The filmmakers wisely stick to the formula and the true-to-life story.
There's a beautiful girl, Alex (Rachael Blampied) from the horsey set, but the real romance in this flick was of the bromance kind: Donald and Richard Kahui (Clinton Randell).
They support each other, cheer one another along and watch - and play - footy side by side. "Looks like you might have dodged a bullet there, Beavs," says Kahui as the pair sit on the sofa watching 2007's Disgrace of Cardiff (Donald had earlier been dropped from the All Blacks wider training squad for the World Cup).
They're proud of one another's successes; allies in disappointment. Happily, the pair are selected for the All Blacks together.
But while Kahui becomes a first-choice selection, Donald is discarded.

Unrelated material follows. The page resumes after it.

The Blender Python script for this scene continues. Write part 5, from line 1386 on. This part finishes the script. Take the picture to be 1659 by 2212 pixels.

His manager urges him to cash in with a lucrative European contract: "What's it going to be? The money or the Blacks?" Of course he stays loyal.
There are little in-jokes for rugby tragics ("I've got my eye on a kid from Papakura," says the Counties NPC coach. "What's his name?" "Kieran Read." "Never heard of him.") and clever recurring themes like the ritual of Graham Henry's phone calls to dumped players and the humbling experience of twice returning your free All Blacks car (a Ford, in case those of you playing product-placement bingo missed it while sipping on your Powerades).

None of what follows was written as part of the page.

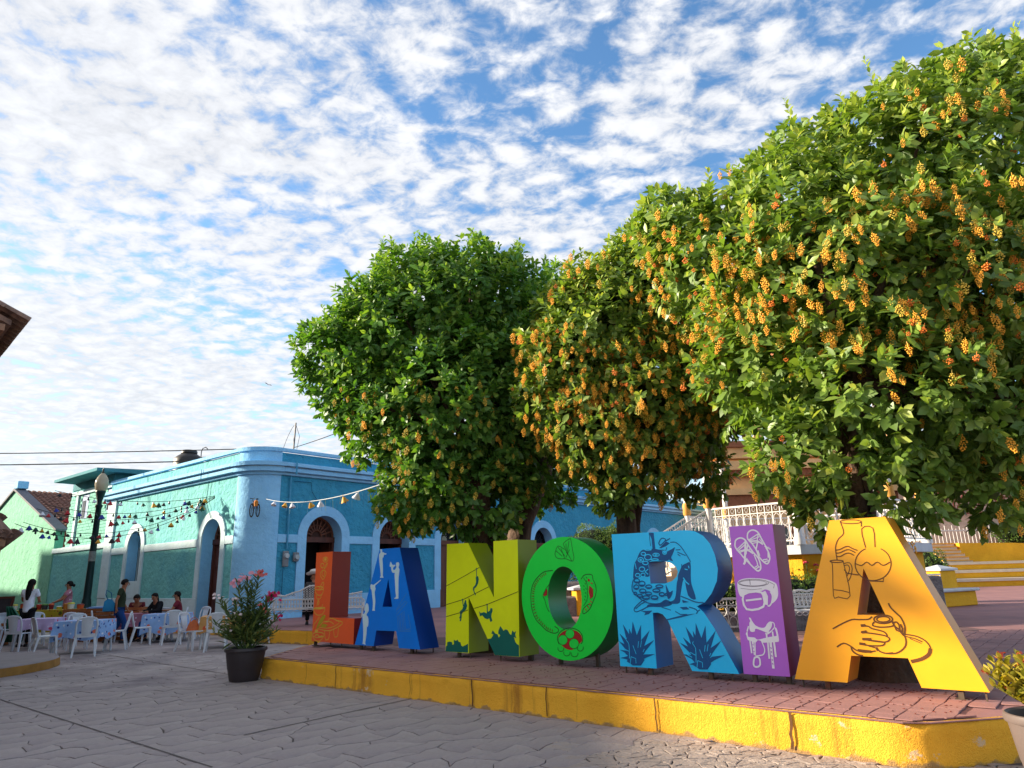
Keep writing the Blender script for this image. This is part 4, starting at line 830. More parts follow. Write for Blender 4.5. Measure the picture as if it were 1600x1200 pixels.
ART['Y']={
 'jar_drawing0':[
  ('s','brown',0.0095,[(0.847,1.505),(0.841,1.5),(0.827,1.495),(0.805,1.492),(0.778,1.492),(0.747,1.493),(0.717,1.496),(0.691,1.5),(0.669,1.506),(0.656,1.512),(0.652,1.518),(0.658,1.524),(0.673,1.528),(0.695,1.531),(0.723,1.532),(0.753,1.53),(0.783,1.527),(0.809,1.523),(0.83,1.517),(0.843,1.511)],1),
  ('s','brown',0.0095,[(0.652,1.518),(0.669,1.406),(0.611,1.351),(0.576,1.286),(0.568,1.228),(0.57,1.148)],0),
  ('s','brown',0.0095,[(0.847,1.505),(0.841,1.457)],0),
  ('s','brown',0.0095,[(0.574,1.242),(0.613,1.248),(0.656,1.268),(0.692,1.274),(0.73,1.25),(0.773,1.231)],0),
  ('s','brown',0.0095,[(0.57,1.213),(0.609,1.216),(0.658,1.237),(0.694,1.242),(0.726,1.226),(0.75,1.21)],0),
  ('s','brown',0.0095,[(0.572,1.18),(0.608,1.18),(0.653,1.203),(0.689,1.209),(0.713,1.198),(0.733,1.185)],0),
  ('s','brown',0.0095,[(0.622,1.052),(0.647,1.016),(0.748,0.997)],0),
 ],
 'jar_drawing1':[
  ('s','brown',0.0095,[(0.983,1.238),(1.005,1.223),(1.024,1.204),(1.039,1.182),(1.048,1.157),(1.053,1.13),(1.053,1.102),(1.047,1.074),(1.037,1.047),(1.022,1.022),(1.003,0.999),(0.981,0.979),(0.955,0.963),(0.928,0.952),(0.899,0.945),(0.87,0.942),(0.842,0.945),(0.815,0.953),(0.791,0.966),(0.77,0.983),(0.753,1.004),(0.74,1.029),(0.733,1.055),(0.73,1.083),(0.733,1.112),(0.742,1.14),(0.755,1.167),(0.773,1.192),(0.795,1.213),(0.82,1.231),(0.848,1.244)],0),
  ('s','brown',0.0095,[(0.85,1.255),(0.841,1.437),(0.943,1.437),(0.935,1.255)],0),
  ('s','brown',0.0095,[(0.732,1.107),(0.788,1.086),(0.84,1.117),(0.882,1.084),(0.934,1.114),(0.982,1.081),(1.045,1.111)],0),
  ('s','brown',0.0095,[(0.843,0.939),(0.961,0.933),(0.964,0.964)],0),
 ],
 'pitcher_drawing':[
  ('s','brown',0.0095,[(0.625,1.131),(0.619,1.127),(0.605,1.124),(0.585,1.122),(0.561,1.122),(0.537,1.124),(0.517,1.127),(0.504,1.131),(0.5,1.136),(0.505,1.14),(0.52,1.143),(0.54,1.145),(0.564,1.145),(0.588,1.143),(0.608,1.14),(0.621,1.136)],1),
  ('s','brown',0.0076,[(0.497,1.136),(0.518,1.099),(0.486,0.804),(0.531,0.792),(0.641,0.801),(0.624,1.129)],0),
  ('s','brown',0.0076,[(0.626,1.11),(0.682,1.115),(0.698,1.058),(0.668,0.973),(0.635,0.935)],0),
  ('s','brown',0.0076,[(0.63,1.091),(0.665,1.093),(0.673,1.051),(0.637,0.985)],0),
  ('s','brown',0.0076,[(0.498,0.861),(0.568,0.853),(0.637,0.834)],0),
 ],
 'potter_hands_drawing':[
  ('s','brown',0.013,[(0.434,0.49),(0.537,0.544),(0.625,0.58),(0.693,0.581),(0.774,0.585),(0.811,0.61)],0),
  ('s','brown',0.013,[(0.449,0.322),(0.517,0.359),(0.581,0.332),(0.624,0.299),(0.702,0.285),(0.796,0.3)],0),
  ('s','brown',0.013,[(0.698,0.526),(0.764,0.521),(0.794,0.501),(0.889,0.477),(0.916,0.444),(0.905,0.431)],0),
  ('s','brown',0.013,[(0.689,0.465),(0.781,0.458),(0.883,0.443),(0.926,0.425),(0.928,0.401),(0.887,0.383),(0.797,0.387),(0.693,0.404)],0),
  ('s','brown',0.013,[(0.771,0.393),(0.874,0.383),(0.879,0.363),(0.843,0.348),(0.738,0.347),(0.66,0.362)],0),
  ('s','brown',0.013,[(0.738,0.344),(0.801,0.327),(0.812,0.301)],0),
  ('s','brown',0.013,[(0.974,0.734),(0.987,0.694),(1.03,0.64),(1.061,0.601),(1.08,0.521),(1.062,0.449),(1.046,0.461),(1.032,0.481),(1.006,0.491),(0.997,0.517),(0.981,0.573)],0),
  ('s','brown',0.013,[(1.018,0.567),(1.033,0.54),(1.033,0.487)],0),
  ('s','brown',0.013,[(1.047,0.547),(1.057,0.508),(1.049,0.465)],0),
  ('s','brown',0.013,[(0.985,0.559),(1.018,0.567)],0),
  ('s','brown',0.024,[(0.698,0.526),(0.739,0.53)],0),
  ('s','brown',0.024,[(0.696,0.465),(0.744,0.473)],0),
  ('s','brown',0.024,[(0.693,0.404),(0.773,0.404)],0),
  ('s','brown',0.024,[(0.66,0.362),(0.713,0.357)],0),
  ('s','brown',0.024,[(0.638,0.3),(0.756,0.292)],0),
 ],
 'clay_pot_drawing':[
  ('s','brown',0.014,[(0.986,0.589),(0.981,0.578),(0.97,0.568),(0.954,0.56),(0.934,0.554),(0.911,0.55),(0.888,0.55),(0.867,0.552),(0.848,0.558),(0.834,0.566),(0.826,0.575),(0.824,0.586),(0.829,0.597),(0.84,0.607),(0.857,0.615),(0.877,0.621),(0.9,0.625),(0.923,0.625),(0.944,0.622),(0.963,0.617),(0.976,0.609),(0.984,0.599)],1),
  ('s','brown',0.012,[(0.963,0.588),(0.959,0.581),(0.95,0.574),(0.936,0.568),(0.92,0.565),(0.902,0.563),(0.884,0.564),(0.869,0.567),(0.857,0.572),(0.85,0.579),(0.848,0.586),(0.852,0.594),(0.861,0.601),(0.875,0.607),(0.891,0.61),(0.909,0.612),(0.927,0.611),(0.942,0.608),(0.954,0.602),(0.961,0.596)],1),
  ('s','brown',0.013,[(0.823,0.563),(0.803,0.531),(0.862,0.516),(0.947,0.521),(0.985,0.535),(0.979,0.562)],0),
  ('s','brown',0.013,[(0.985,0.535),(1.042,0.481),(1.07,0.416),(1.054,0.35),(0.988,0.295),(0.91,0.281),(0.835,0.295),(0.808,0.334)],0),
 ],
 'plate_drawing':[
  ('s','brown',0.016,[(0.581,0.332),(0.589,0.291),(0.632,0.259),(0.677,0.252)],0),
  ('s','brown',0.012,[(1.071,0.457),(1.162,0.443),(1.23,0.405),(1.261,0.349),(1.244,0.306)],0),
  ('s','brown',0.03,[(1.26,0.342),(1.238,0.289),(1.171,0.246),(1.083,0.22)],0),
  ('s','brown',0.007,[(1.104,0.422),(1.193,0.382)],0),
  ('s','brown',0.007,[(0.858,0.282),(0.945,0.293)],0),
  ('s','brown',0.01,[(1.068,0.44),(1.145,0.423),(1.202,0.397)],0),
 ],
}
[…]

"The drama really kicks off when Dan Carter hits the deck like a zebra wandering into a Crusaders' team-building exercise:
Other details are bang-on, like Donald's high-knee running style as he makes one of the All Black's few clean breaks in the 2011 final; even the red-and-green jerseys of Waiuku make an appearance.
The whitebaiting scenes are beautifully evoked and the filmmakers do well to work in live-match footage with scenes of the actors.

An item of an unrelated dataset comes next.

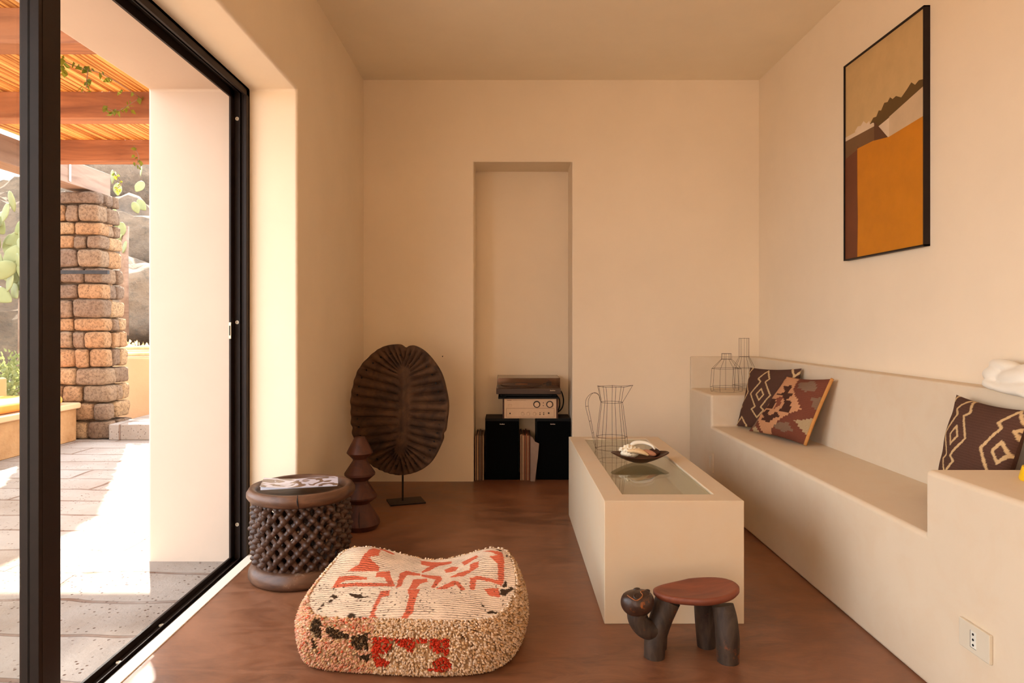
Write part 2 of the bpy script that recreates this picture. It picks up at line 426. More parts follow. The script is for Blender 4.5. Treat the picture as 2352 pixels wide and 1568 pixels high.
# ============================================================ COFFEE TABLE
tx0, tx1, ty0, ty1, tz = .347, .842, 2.416, 3.80, .436
ct = thing('coffee_table', 'solid cream plaster block coffee table with a glass inset top', 'table', ((tx0+tx1)/2, (ty0+ty1)/2, 0))
gx0, gx1, gy0, gy1 = .427, .762, 2.512, 3.735
bm = bmesh.new()
def loop(x0, x1, y0, y1, z): return [bm.verts.new((x-.5945, y-3.108, z)) for x, y in ((x0, y0), (x1, y0), (x1, y1), (x0, y1))]
A = loop(tx0, tx1, ty0, ty1, 0); C = loop(tx0, tx1, ty0, ty1, tz); D = loop(gx0, gx1, gy0, gy1, tz); E = loop(gx0, gx1, gy0, gy1, tz-.014)
F = loop(gx0+.006, gx1-.006, gy0+.006, gy1-.006, tz-.014); G = loop(gx0+.006, gx1-.006, gy0+.006, gy1-.006, tz-.10)
for P, Q in ((A, C), (C, D), (D, E), (E, F), (F, G)):
    for i in range(4): bm.faces.new((P[i], P[(i+1) % 4], Q[(i+1) % 4], Q[i]))
bm.faces.new(A[::-1]); bm.faces.new(G)
obj('body', bm, M_table, ct, bevel=.010, seg=3)
obj('glass_top', B(gx0+.002-.5945, gx1-.002-.5945, gy0+.002-3.108, gy1-.002-3.108, tz-.014, tz-.006), M_tglass, ct)
ZG = tz-.006

# ============================================================ WIRE PIECES
def wire_rings(bm, prof, n, r, squash=1, jitter=0, sides=True, ph=0):
    """prof: (radius, z); wire rings at each profile level, n uprights"""
    for rad, z in prof:
        pts = [(rad*math.cos(2*PI*i/n+ph)*(1+random.uniform(-jitter, jitter)), squash*rad*math.sin(2*PI*i/n+ph), z+random.uniform(-jitter, jitter)*.02) for i in range(n)]
        pts.append(pts[0]); tube(bm, pts, r, 5)
    for i in range(n):
        a = 2*PI*i/n+ph
        P = [(rad*math.cos(a), squash*rad*math.sin(a), z) for rad, z in prof]
        tube(bm, P, r, 5)
        for rad, z in prof[1:]: blob(bm, (rad*math.cos(a), squash*rad*math.sin(a), z), (r*2,)*3, 1)
    return bm
wj = thing('wire_jug', 'rusty wire outline jug with a loop handle standing on the coffee table', 'jug', (.535, 3.47, ZG))
bm = bmesh.new(); R = .0010
n = 9
lv = [(.083, 0), (.078, .06), (.056, .235)]
wire_rings(bm, lv, n, R, .9, .03)
# flared lip with spout to the right
top = []
for i in range(n):
    a = 2*PI*i/n; rr = .072 + (.035 if i == 0 else 0); top.append(Vector((rr*math.cos(a), .8*rr*math.sin(a), .315 + (.006 if i == 0 else random.uniform(-.003, .003)))))
    tube(bm, [(.056*math.cos(a), .9*.056*math.sin(a), .235), top[-1]], R, 5); blob(bm, top[-1], (R*2,)*3, 1)
tube(bm, top+[top[0]], R, 5)
obj('wire_body', bm, M_wire, wj)
bm = bmesh.new()
for dy, ko in ((-.008, 1.0), (.008, .80)):
    KX = lambda x: -.056+(x+.056)*ko
    tube(bm, curve_pts([(KX(x_), dy, z_) for x_, _, z_ in [(-.056, dy, .24), (-.07, dy, .275), (-.10, dy, .282), (-.128, dy, .255), (-.133, dy, .215), (-.115, dy, .14), (-.095, dy, .05), (-.083, dy, .0)]], 5), R, 5)
for z, x in ((.215, -.133), (.14, -.115), (.08, -.10)): tube(bm, [(x, -.008, z), (-.056+(x+.056)*.8, .008, z)], R, 5)
obj('handle', bm, M_wire, wj)
def wire_bottle(label, loc, prof, n, rz=0):
    o = thing('wire_bottle', label, 'bottle', loc, rz, 'wire bottles on the far block of the bench')
    bm = wire_rings(bmesh.new(), prof, n, .0009, .8, .03, ph=.3)
    obj('wire_body', bm, M_wire, o); return o
wire_bottle('short rusty wire bottle with a stubby neck, left of the tall one', (1.405, 4.36, ZA), [(.100, 0), (.106, .03), (.096, .145), (.034, .205), (.032, .24)], 7, .2)
wire_bottle('tall rusty wire bottle with a long narrow neck behind the brown cushion', (1.562, 4.485, ZA), [(.072, 0), (.077, .03), (.072, .14), (.033, .215), (.033, .335)], 7, .1)

# ============================================================ BOWL WITH CORAL
bw = thing('wooden_bowl', 'shallow dark wooden boat-shaped bowl holding coral and shells on the glass', 'bowl', (.61, 3.117, ZG), .05)
M_dwood = wood('dark_bowl_wood', L(48, 24, 14), L(78, 40, 24), 8, (6, 1, 1), .4, .15)
bm = bmesh.new(); nr, na = 14, 64; rings = []
def bowlpt(t, a, off=0):
    ca, sa = math.cos(a), math.sin(a)
    rx, ry = .134, .088
    k = 1 - .10*(1-abs(ca))      # slight points at the ends
    return Vector((t*rx*ca, t*ry*sa*(1-.18*abs(ca)**3), (.004 + .050*t**1.6*(.74+.26*ca*ca)) + off))
for i in range(nr+1):
    t = .22+.78*i/nr; rings.append([bm.verts.new(bowlpt(t, 2*PI*k/na)) for k in range(na)])
for i in range(nr, -1, -1):
    t = (.22+.78*i/nr)*.965; rings.append([bm.verts.new(bowlpt(t, 2*PI*k/na, .0055)) for k in range(na)])
for P, Q in zip(rings[:-1], rings[1:]):
    for k in range(na): bm.faces.new((P[k], P[(k+1) % na], Q[(k+1) % na], Q[k]))
bm.faces.new(rings[0]); bm.faces.new(rings[-1])
for v in bm.verts: v.co.z -= .0078 if v.co.z > .004 else 0
zmin = min(v.co.z for v in bm.verts)
for v in bm.verts: v.co.z -= zmin
bowl = obj('bowl_body', bm, M_dwood, bw, smooth=True, auto=50)
M_coral = simple('cream_coral', L(240, 226, 198), .8, 0, .08, 30, .6)
M_coraltan = simple('tan_coral', L(226, 192, 146), .8, 0, .12, 30, .6)
M_shell = simple('white_shell', L(240, 230, 210), .3, 0, .05, 12)
M_pink = simple('rosy_shell', L(176, 122, 92), .45, 0, .2, 16)
def local(x, y, z): return (.61+x, 3.117+y, ZG+z)
# frilly coral
bm = bmesh.new()
for k in range(60):
    a = random.uniform(0, 2*PI); rr = random.uniform(0, 1)**.6
    c = Vector((.046*rr*math.cos(a), .036*rr*math.sin(a), .026+.02*(1-rr)+random.uniform(-.004, .006)))
    blob(bm, c, (.004, .011, .009), 1, rot('Z', random.uniform(0, 360)) @ rot('X', random.uniform(-40, 40)))
blob(bm, (0, 0, .012), (.044, .034, .020), 2)
o = obj('coral', bm, M_coral, None, smooth=True, loc=local(-.048, -.006, .030)); tag(o, 'frilly cream coral clump at the left of the bowl', 'coral', 'coral and shells in the bowl'); remesh(o, .0022, 1)
bm = bmesh.new()
tube(bm, curve_pts([(-.045, 0, 0), (-.015, .005, .010), (.02, 0, .010), (.05, -.012, .0), (.062, -.022, -.016)], 5), [.006, .010, .012, .0125, .013, .0125, .012, .012, .011, .011, .0105, .010, .0095, .009, .0085, .008, .0075, .007, .006, .005, .004], 10, flat=(1, .8))
o = obj('coral_branch', bm, M_shell, None, smooth=True, loc=local(.004, .012, .078)); tag(o, 'long smooth white coral branch bent over the top of the bowl', 'coral', 'coral and shells in the bowl')
bm = bmesh.new(); blob(bm, (0, 0, 0), (.05, .017, .011), 3)
for v in bm.verts: v.co.z += .01*math.cos(v.co.x*30); v.co += Vector((0, 0, .0015*math.sin(v.co.x*400)))
o = obj('seashell', bm, M_coraltan, None, smooth=True, loc=local(-.018, -.044, .050), rot=(0, .15, -.15)); tag(o, 'pale fluted clam shell at the front of the bowl', 'shell', 'coral and shells in the bowl')
bm = bmesh.new(); blob(bm, (0, 0, 0), (.032, .014, .013), 3)
for v in bm.verts: v.co.y *= 1-.25*v.co.x/.032
o = obj('seashell', bm, M_pink, None, smooth=True, loc=local(.036, -.032, .050), rot=(0, .25, -.35)); tag(o, 'rosy brown cowrie shell beside the pale clam shell', 'shell', 'coral and shells in the bowl')
bm = bmesh.new(); blob(bm, (0, 0, 0), (.028, .026, .02), 3)
o = obj('pebble', bm, M_dwood, None, smooth=True, loc=local(.066, .008, .044)); tag(o, 'dark round pebble at the right of the bowl', 'stone', 'coral and shells in the bowl')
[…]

The drama really kicks off when Dan Carter hits the deck like a zebra wandering into a Crusaders' team-building exercise. From there, the nightmare run of No 10 injuries is well known - Colin Slade and Aaron Cruden limp out of the campaign. Cometh the hour, cometh the national pariah.
Ah, happy memories. Donald delivered. We all cheered into the night.
The ending was, oddly, a little flat. Blame Thierry Dusautaoir. If the French captain had enough narrative awareness to score his nerve-shredding try before Donald's penalty rather than after it (putting France 7-5 ahead), then the telemovie would have had a truly astonishing finish.
They could perhaps have made more of the loneliness of the international kicker; the internal processes and doubts that weigh on every top-flight kicker and the hours of solitary training.
But this by-the-history-book tale was - like Donald - up to the occasion.
Donald's story is one of duty and diligence, and this retelling of the fable was worthy tribute.